Opinion
Bonus encaissé auprès des maraichers, Coop abuse de sa position dominante

Jean-Pierre Grin, ancien conseiller national | Les maraîchers suisses sont en colère contre Coop qui a changé les conditions de ses contrats d’achat et qui percevra dès 2026 un bonus de 3 % sur le chiffre d’affaires de ses fournisseurs de légumes suisses. Les maraîchers vont faire encore une fois les frais d’une course aux prix les plus avantageux entre les grands distributeurs. Cette course aux profits qui, en plus, est favorisée par la position dominante des géants de la distribution va provoquer un manque à gagner de plus de 8 millions pour les producteurs de légumes. Il n’est pas acceptable que les deux grands distributeurs puissent continuer à se partager le marché suisse à 80 % sans être dérangés, tout en prélevant des marges bénéficiaires élevées et en déclarant régulièrement des bénéfices annuels énormes. Tout cela en partie sur le dos des producteurs. Ce nouveau système de ristournes, mis en place par Coop auprès de ses fournisseurs de légumes et fruits, pourrait mettre en péril la pérennité d’une agriculture durable qui fournit un approvisionnement indigène de qualité. Coop justifie ce prélèvement de 3 % grâce à son nouveau système informatique de commandes, basé sur l’intelligence artificielle, qui va permettre à ses fournisseurs d’être bien plus efficaces, ce qui sera aussi plus avantageux pour eux. Les producteurs en recevant les commandes finales plus tôt, ce qui leur confère une plus grande sécurité de planification et une plus grande efficacité en économisant des frais de transport.

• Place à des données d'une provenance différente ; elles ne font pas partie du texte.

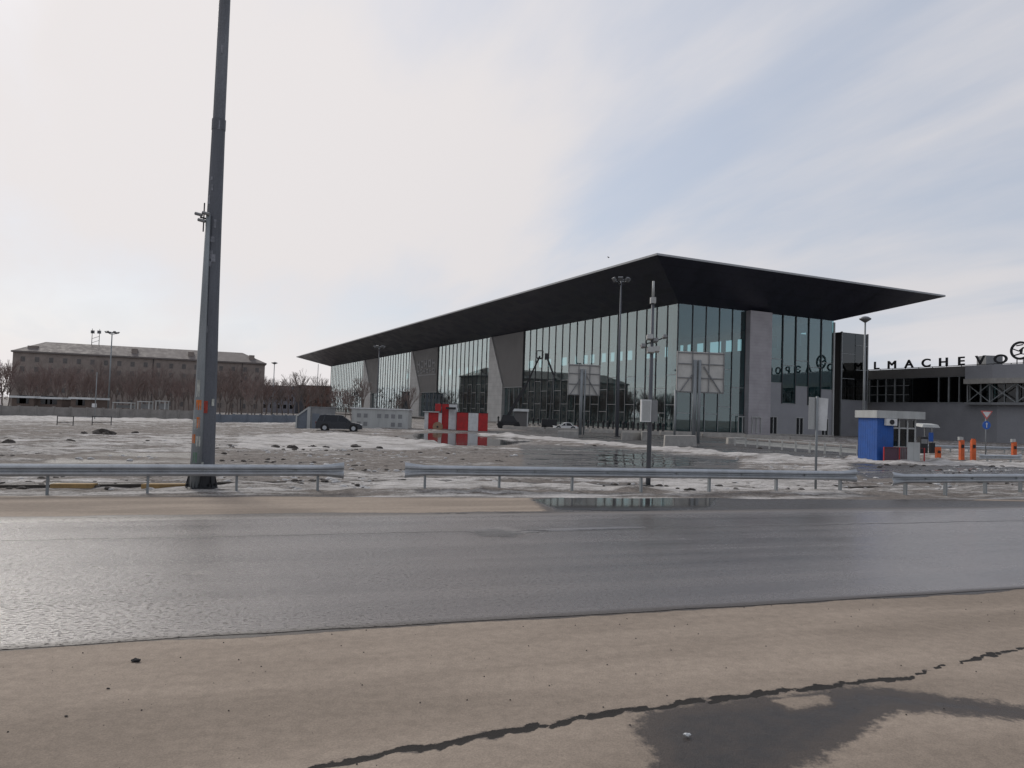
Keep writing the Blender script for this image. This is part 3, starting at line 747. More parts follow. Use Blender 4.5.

Pour les producteurs au contraire ce ne sera pas des économies, mais plus de dépenses et un moyen comme un autre de « noyer le poisson » pour faire avaler à la branche une baisse de prix injustifiée. Ces bonus encaissés par Coop est un moyen de détourner les prix équitables fixés par les organisations professionnelles. D’autre part, ce programme piloté par l’IA permettra à Coop d’encore mieux calculer les prix et de dégager davantage de marges au détriment des producteurs. En 2023, la RTS a enquêté sur les marges de la grande distribution pour les produits alimentaires. Résultat : des aliments sont vendus entre 80-90 et même 100 % plus chers que ce qu’ils sont payés aux producteurs. Marché équitable suisse a déposé une plainte auprès de la commission de la concurrence ( COMCO ) pour abus de position dominante . Il serait , d’autre part , urgent de créer au niveau suisse , un observatoire des marges au niveau alimentaire pour avoir plus de transparence et éviter qu’à l’avenir l’on fasse mourir de faim celles et ceux qui par leur travail nourrissent la population.